しかし、ロレンツェッティはドウオーッチョ(参照、http://www1.odn.ne.jp/rembrandt200306/index2.htmの画像及び説明)やシモーネ・マルティーニの陰に隠れてあまり目立たぬ画家として見過ごされる傾向があり、20世紀初頭になってから漸く見直された画家でもあります。また、アンブロジオはシエナ派の画家でありながら、実際にはフィレンツェでの仕事も多く手がけています。ただ、フィレンツェ時代の作品は殆ど残っておらず、唯一、ウフィッツィ美術館に『聖ニコラ伝』のパネル(http://www.abcgallery.com/L/lorenzetti/alorenzetti22.html)が残っているだけです。

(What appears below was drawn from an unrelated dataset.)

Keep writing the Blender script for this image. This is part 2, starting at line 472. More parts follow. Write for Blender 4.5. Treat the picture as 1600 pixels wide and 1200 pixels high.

ところで、このシエナ市庁舎の「平和の間」にある壁画『善政の寓意』(六面の連作)は、アリストテレス的な公共善・正義・平和(http://www.qmss.jp/interss/01/materials/nikc-54.htm)を体現する「善き政府のアレゴリー」と「悪政のアレゴリー」が大きなテーマとなっています。ここで掲げた部分は、「悪政のアレゴリー」の中心に居座る「暴君」の図像です。「暴君」の周辺には、御用学者、強欲な聖職者、令色で巧みに高給を食む官僚、隠微で慇懃無礼な徴税官など小心のクセに悪魔的な魂胆の人物図像が配置されています。
一方、「暴君」の足元には「平和の擬人像」が拘束・抑圧された姿で寝転がされています。布と紐でグルグル巻きにされた憐れな「平和の擬人像」(弾圧・抑圧された都市市民たちの象徴でもある)を繋ぐ長い紐を手にした、強欲そうに見える悪人面の人物像は、イラク戦争で捕虜を虐待した米兵たちのイメージを呼び起こします。一方、鬼のように二本の角が伸びた「暴君」の薄ら笑いを無理に押し殺したような不気味な口元から漏れ聴こえてくるのは「テロとの戦い」、「悪の枢軸」、「増税なくして成長なし」などの恐ろしげなヒトラー口調の雄叫びです。つまり、ここで描かれているテーマを一言で言えば「平和を望む意志と生存権を奪われた市民たちの苦しみ」ということになります。